Jeroen de Rijke / Willem de Rooij
curated by Gianfranco Maraniello and Andrea Viliani
April 20 – June 8, 2008
MAMbo-Museo d’Arte Moderna di Bologna
Via Don Minzoni 14
40121 Bologna
Italia
info [at] mambo-bologna.org
Since the start of their collaboration in 1994 Jeroen de Rijke (1970 – 2006) and Willem de Rooij (b. 1969) have produced a select corpus of 35mm and 16mm films, photographs, objects, installations and texts. Their collaborative work analyses the conventions of presentation and representation, and explores the areas of tension between sociopolitical and autonomous image production.
This exhibition is conceived as the counterpart to a twin exhibition in K21, Düsseldorf, which took place from December 2007 to April 2008. Each of these two shows highlights a different selection of de Rijke / de Rooij’s works from the last ten years, contextualized by documentation and source material.
De Rijke / de Rooij’s exhibitions were always carefully staged and could be seen as autonomous installations. Through partial reconstruction within both exhibitions of previous presentations – such as Mandarin Ducks, Dutch Pavilion, 51st Venice Biennale and Stedelijk Museum, Amsterdam; Magazin4, Bregenz – multiple conceptual and visual echoes make for a deeper understanding of de Rijke / de Rooij’s artistic program.
The exhibition at K21 centered on two films – Mandarin Ducks (2005) and The Point of Departure (2002) – the slide projection Orange (2004), the photographic works Light Studies I-VII as well as a partial reactivation of the exhibition Mandarin Ducks and a new installation inspired on Pier Paolo Pasolini’s Il fiore delle mille e una notte. The exhibition at MAMbo centers on a hugely different selection of works: the film Mandarin Ducks – the only piece shared by the two exhibitions – the 16mm film I’m Coming Home in Forty Days (1997), the 35mm film Bantar Gebang (2000) as well as a number of photographic pieces depicting different Oriental carpets or monochrome surfaces and the installation Bouquet IV (2005). Mandarin Ducks is a highly stylized conversation piece, in which ten characters negotiate physical and emotional space within a modernist domestic interior. Bantar Gebang juxtaposes the visual splendor of a tropical sunset over an Indonesian slum with the daily reality of that same location. I’m Coming Home in Forty Days, a circumnavigation of an iceberg in Greenland, oscillates between abstraction and realistic depiction of the landscape. Bouquet IV reflects on the photographic translation from color into black and white. Excluding extremes, its color spectrum could be also read as a metaphor for contemporary cultural mainstream.

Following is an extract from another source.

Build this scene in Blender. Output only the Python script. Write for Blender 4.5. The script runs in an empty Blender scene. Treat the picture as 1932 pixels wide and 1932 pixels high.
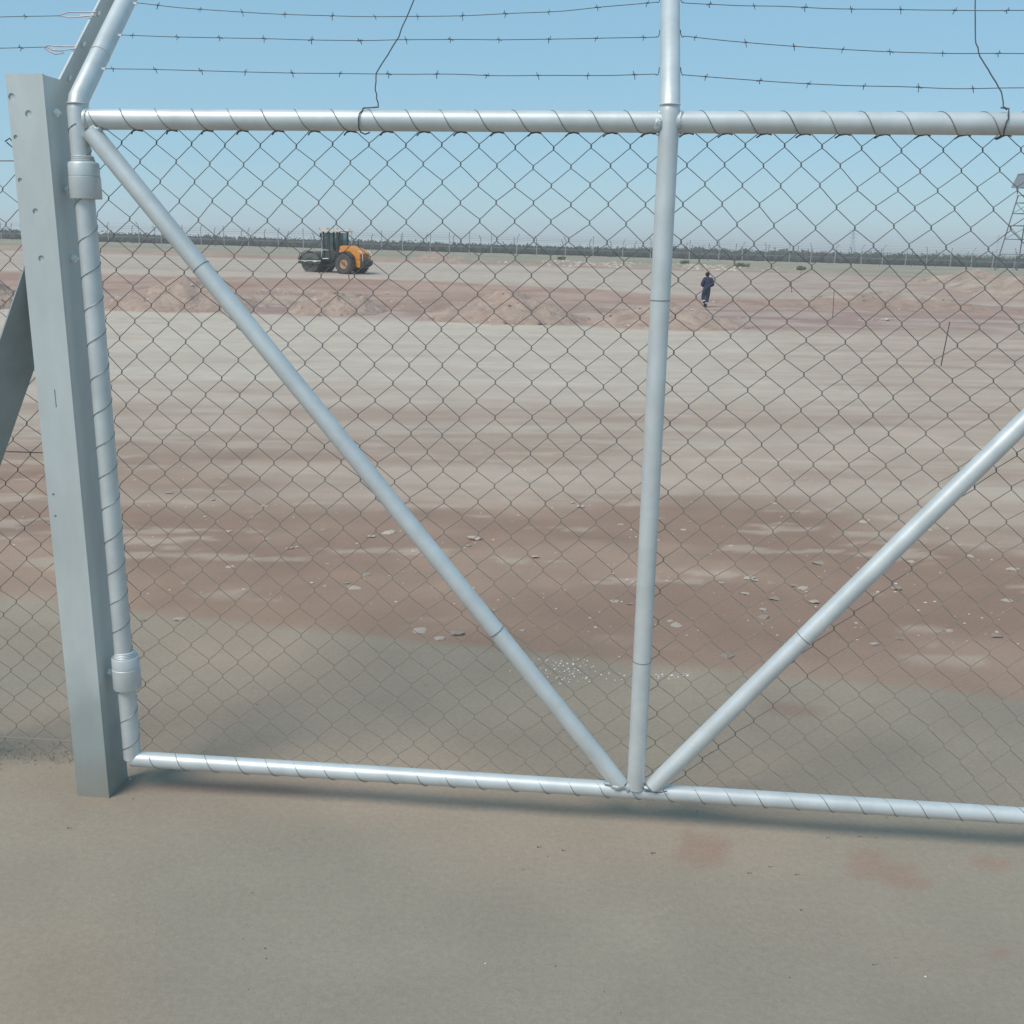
import bpy, bmesh, math, random
import numpy as np
from mathutils import Vector, Matrix
R = math.radians
rng = random.Random(7)
S = bpy.context.scene
COL = S.collection

# ------------------------------------------------------------------ camera
F_PX, PITCH, ROLL, CAM_H = 1953.0, R(14.6), R(0.9), 1.65
cd = bpy.data.cameras.new('camera'); cam = bpy.data.objects.new('camera', cd); COL.objects.link(cam)
fw = Vector((0, math.cos(PITCH), -math.sin(PITCH))); rt = Vector((1, 0, 0)); up = rt.cross(fw)
rt2 = rt * math.cos(ROLL) + up * math.sin(ROLL); up2 = up * math.cos(ROLL) - rt * math.sin(ROLL)
M = Matrix((rt2, up2, -fw)).transposed().to_4x4(); M.translation = (0, 0, CAM_H)
cam.matrix_world = M
cd.sensor_width = 36; cd.lens = F_PX / 1932 * 36; cd.clip_start = 0.05; cd.clip_end = 12000
S.camera = cam

# ------------------------------------------------------------------ sky and sun
SUN_EL, SUN_AZ = 54.0, 224.0          # azimuth of the sun, clockwise from +Y (the viewing direction)
w = bpy.data.worlds.new('World'); S.world = w; w.use_nodes = True
nt = w.node_tree; nt.nodes.clear()
sky = nt.nodes.new('ShaderNodeTexSky'); sky.sky_type = 'NISHITA'; sky.sun_disc = False
sky.sun_elevation = R(SUN_EL); sky.sun_rotation = R(SUN_AZ)
sky.altitude = 0; sky.air_density = 1.0; sky.dust_density = 0.3; sky.ozone_density = 3.0
hs = nt.nodes.new('ShaderNodeMix'); hs.data_type = 'RGBA'; hs.blend_type = 'MULTIPLY'; hs.inputs[0].default_value = 1
hs.inputs[7].default_value = (0.36, 0.35, 0.35, 1)
veil = nt.nodes.new('ShaderNodeMix'); veil.data_type = 'RGBA'; veil.blend_type = 'ADD'; veil.inputs[0].default_value = 1   # thin even veil of high dust
veil.inputs[7].default_value = (1.75, 3.6, 4.8, 1); nt.links.new(hs.outputs[2], veil.inputs[6])
bg = nt.nodes.new('ShaderNodeBackground'); bg.inputs[1].default_value = 0.10
out = nt.nodes.new('ShaderNodeOutputWorld')
nt.links.new(sky.outputs[0], hs.inputs[6]); nt.links.new(veil.outputs[2], bg.inputs[0]); nt.links.new(bg.outputs[0], out.inputs[0])
sd = bpy.data.lights.new('sun', 'SUN'); so = bpy.data.objects.new('sun', sd); COL.objects.link(so)
sd.energy = 2.7; sd.angle = R(30); sd.color = (1.0, 0.92, 0.82)
az = R(SUN_AZ); el = R(SUN_EL)
sdir = Vector((math.sin(az) * math.cos(el), math.cos(az) * math.cos(el), math.sin(el)))
so.rotation_euler = (-sdir).to_track_quat('-Z', 'Y').to_euler()
so.location = (0, 0, 30)
S.view_settings.view_transform = 'Standard'; S.view_settings.look = 'None'
S.view_settings.exposure = 0.08; S.view_settings.gamma = 1; S.view_settings.use_curve_mapping = False
S.cycles.volume_bounces = 2
S.render.resolution_x = S.render.resolution_y = 1024

# ------------------------------------------------------------------ materials
def mat(name, col, rough=0.8, metal=0.0, var=0.15, scale=8.0, col2=None, bump=0.0, bscale=60.0, spec=None, detail=6, stretch=(1, 1, 1), attr=None):
    m = bpy.data.materials.new(name); m.use_nodes = True
    n = m.node_tree; b = n.nodes['Principled BSDF']; L = n.links.new
    tc = n.nodes.new('ShaderNodeTexCoord'); mp = n.nodes.new('ShaderNodeMapping'); mp.inputs['Scale'].default_value = stretch
    L(tc.outputs['Object'], mp.inputs[0])
    nz = n.nodes.new('ShaderNodeTexNoise'); nz.inputs['Scale'].default_value = scale; nz.inputs['Detail'].default_value = detail
    nz.inputs['Roughness'].default_value = 0.6
    L(mp.outputs[0], nz.inputs['Vector'])
    mx = n.nodes.new('ShaderNodeMix'); mx.data_type = 'RGBA'
    c2 = col2 or tuple(c * (1 - var) for c in col); c1 = tuple(c * (1 + var) for c in col) if col2 is None else col
    mx.inputs[6].default_value = (*c2, 1); mx.inputs[7].default_value = (*c1, 1)
    rp = n.nodes.new('ShaderNodeMapRange'); rp.inputs[1].default_value = 0.35; rp.inputs[2].default_value = 0.65
    L(nz.outputs[0], rp.inputs[0]); L(rp.outputs[0], mx.inputs[0]); L(mx.outputs[2], b.inputs['Base Color'])
    b.inputs['Roughness'].default_value = rough; b.inputs['Metallic'].default_value = metal
    if spec is not None: b.inputs['Specular IOR Level'].default_value = spec
    if bump:
        n2 = n.nodes.new('ShaderNodeTexNoise'); n2.inputs['Scale'].default_value = bscale; n2.inputs['Detail'].default_value = 5
        L(mp.outputs[0], n2.inputs['Vector'])
        bp = n.nodes.new('ShaderNodeBump'); bp.inputs['Strength'].default_value = 1; bp.inputs['Distance'].default_value = bump
        L(n2.outputs[0], bp.inputs['Height']); L(bp.outputs[0], b.inputs['Normal'])
    return m

MT = dict(
    paint=mat('silver_paint', (0.60, 0.625, 0.625), 0.46, 0.30, 0.085, 9, bump=0.0004, bscale=40),
    galv=mat('galvanised_steel', (0.53, 0.56, 0.55), 0.58, 0.15, 0.10, 5, bump=0.0003, bscale=50, stretch=(1, 1, 0.35)),
    weld=mat('weld_bead', (0.48, 0.52, 0.53), 0.5, 0.5, 0.12, 60, bump=0.003, bscale=120),
    
    galv_shaded=mat('shaded_galvanised_steel', (0.33, 0.365, 0.36), 0.7, 0.1, 0.12, 6, bump=0.0004, bscale=40),  # darker copy of galv: the brace's shade is put into its colour
    lacing=mat('lacing_wire', (0.24, 0.25, 0.25), 0.5, 0.5, 0.2, 30),
    barb=mat('barbed_wire', (0.085, 0.085, 0.09), 0.6, 0.4, 0.2, 30),
    hole=mat('hole_plug', (0.30, 0.35, 0.35), 0.7, 0.2, 0.1, 30),
    slot=mat('slot_dark', (0.05, 0.055, 0.055), 0.8, 0.0, 0.1, 30),
    zinc=mat('bright_zinc', (0.85, 0.85, 0.84), 0.45, 0.1, 0.06, 60),
    band=mat('tie_band', (0.42, 0.36, 0.38), 0.5, 0.3, 0.15, 50),
    orange=mat('orange_paint', (0.72, 0.27, 0.035), 0.45, 0, 0.10, 3),
    dark=mat('dark_frame', (0.045, 0.052, 0.05), 0.6, 0.1, 0.2, 5),
    drum=mat('drum_steel', (0.13, 0.13, 0.12), 0.6, 0.4, 0.3, 4),
    tyre=mat('tyre_rubber', (0.075, 0.068, 0.06), 0.85, 0, 0.2, 6, bump=0.01, bscale=20),
    rim=mat('dusty_rim', (0.45, 0.27, 0.16), 0.7, 0, 0.2, 5),
    roofc=mat('cab_roof', (0.62, 0.55, 0.45), 0.6, 0, 0.06, 4),
    white=mat('white_metal', (0.72, 0.72, 0.70), 0.5, 0, 0.05, 6),
    red=mat('red_lamp', (0.42, 0.05, 0.04), 0.4, 0, 0.1, 6),
    navy=mat('navy_cloth', (0.022, 0.034, 0.075), 0.9, 0, 0.3, 7, bump=0.02, bscale=9),
    skin=mat('skin', (0.10, 0.055, 0.035), 0.6, 0, 0.1, 9),
    hair=mat('hair', (0.012, 0.010, 0.009), 0.8, 0, 0.1, 40, bump=0.01, bscale=80),
    boot=mat('boot_leather', (0.02, 0.018, 0.016), 0.6, 0, 0.2, 12),
    refl=mat('reflective_band', (0.62, 0.63, 0.62), 0.5, 0, 0.06, 12),
    mound=mat('pink_soil', (0.435, 0.315, 0.25), 0.95, 0, 0, 1.6, col2=(0.315, 0.215, 0.17), bump=0.10, bscale=5),
    bank=mat('red_brown_soil', (0.38, 0.26, 0.205), 0.95, 0, 0, 1.1, col2=(0.29, 0.19, 0.15), bump=0.10, bscale=4),
    mound2=mat('buff_soil', (0.45, 0.345, 0.27), 0.95, 0, 0, 0.7, col2=(0.29, 0.20, 0.155), bump=0.12, bscale=3),
    stone=mat('pale_stone', (0.60, 0.49, 0.41), 0.9, 0, 0.2, 30, bump=0.004, bscale=60),
    stone2=mat('grey_stone', (0.44, 0.35, 0.285), 0.9, 0, 0.2, 30, bump=0.004, bscale=60),
    clod=mat('dark_clod', (0.13, 0.11, 0.095), 0.95, 0, 0.2, 40),
    lump=mat('earth_lump', (0.31, 0.26, 0.205), 0.95, 0, 0.15, 20),
    redclod=mat('red_clod', (0.24, 0.16, 0.125), 0.95, 0, 0.2, 3),
    rubble=mat('broken_concrete', (0.50, 0.42, 0.35), 0.9, 0, 0.25, 1.5),
    scrub=mat('dark_scrub', (0.020, 0.028, 0.020), 0.9, 0, 0, 0.25, col2=(0.042, 0.046, 0.036)),
    tuft=mat('dry_tuft', (0.13, 0.14, 0.08), 0.9, 0, 0.3, 1.5),
    rust=mat('rusty_stake', (0.10, 0.06, 0.045), 0.8, 0.2, 0.3, 10),
    tower=mat('grey_tower_steel', (0.14, 0.15, 0.17), 0.6, 0.3, 0.1, 3),
    tin=mat('tin_sheet', (0.24, 0.26, 0.29), 0.5, 0.4, 0.1, 2),
)
def glass_mat():
    m = bpy.data.materials.new('cab_glass'); m.use_nodes = True
    b = m.node_tree.nodes['Principled BSDF']
    b.inputs['Base Color'].default_value = (0.30, 0.42, 0.42, 1); b.inputs['Roughness'].default_value = 0.05
    b.inputs['Transmission Weight'].default_value = 0.85; b.inputs['IOR'].default_value = 1.1
    return m
MT['glass'] = glass_mat()
def low_tint(m, z0, z1, col, amt):      # second colour mixed in towards the bottom, with a noisy edge
    n = m.node_tree; L = n.links.new; b = n.nodes['Principled BSDF']; src = b.inputs['Base Color'].links[0].from_socket
    g = n.nodes.new('ShaderNodeNewGeometry'); sp = n.nodes.new('ShaderNodeSeparateXYZ'); L(g.outputs['Position'], sp.inputs[0])
    nz = n.nodes.new('ShaderNodeTexNoise'); nz.inputs['Scale'].default_value = 7; nz.inputs['Detail'].default_value = 5; L(g.outputs['Position'], nz.inputs['Vector'])
    ad = n.nodes.new('ShaderNodeMath'); ad.operation = 'MULTIPLY_ADD'; ad.inputs[1].default_value = 0.35; L(nz.outputs[0], ad.inputs[0]); L(sp.outputs[2], ad.inputs[2])
    mr = n.nodes.new('ShaderNodeMapRange'); mr.inputs[1].default_value = z1; mr.inputs[2].default_value = z0; mr.inputs[4].default_value = amt; L(ad.outputs[0], mr.inputs[0])
    mx = n.nodes.new('ShaderNodeMix'); mx.data_type = 'RGBA'; mx.inputs[7].default_value = (*col, 1); L(src, mx.inputs[6]); L(mr.outputs[0], mx.inputs[0]); L(mx.outputs[2], b.inputs['Base Color'])
low_tint(MT['galv'], .40, .62, (.25, .29, .28), .62); low_tint(MT['galv'], .16, .30, (.27, .235, .18), .55)  # darker grey low on the post, brown dirt at the very foot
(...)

In the show at MAMbo a main part of the exhibition Together (Magazin4, Bregenz, 2005) is also reconstructed, and two creations of Dutch fashion designer Fong-Leng (b. 1938) are shown together for the first time. Originating from two different public collections in the Netherlands, this duo of extravagant golden dresses – Luipaard and its modern replica, Luipaard II – tells a self-reflexive tale about the liaison between society life and culture, exoticism and economy in 1970s Amsterdam. Both dresses also relate to two installations that Willem de Rooij produced for Galerie Chantal Crousel in Paris (2006) and Galerie Daniel Buchholz in Cologne (2007).
Intersecting with the show at K21, the peculiar ensemble of de Rijke / de Rooij’s works presented at MAMbo creates unexpected encounters that oscillate between expository and documentary framework and sets up a complex doppelganger entity, which ultimately avoids the features and the very idea of a survey show.
Jeroen de Rijke / Willem de Rooij is a joint project by K21 Kunstsammlung Nordrhein-Westfalen and MAMbo-Museo d’Arte Moderna di Bologna. The two independent yet connected exhibitions present a comprehensive overview of the work of Jeroen de Rijke and Willem de Rooij, which is accompanied by a new exhibition catalogue (published by Snoeck, Cologne) with texts by Sabeth Buchmann, Willem de Rooij, Ann Goldstein and Andrea Viliani.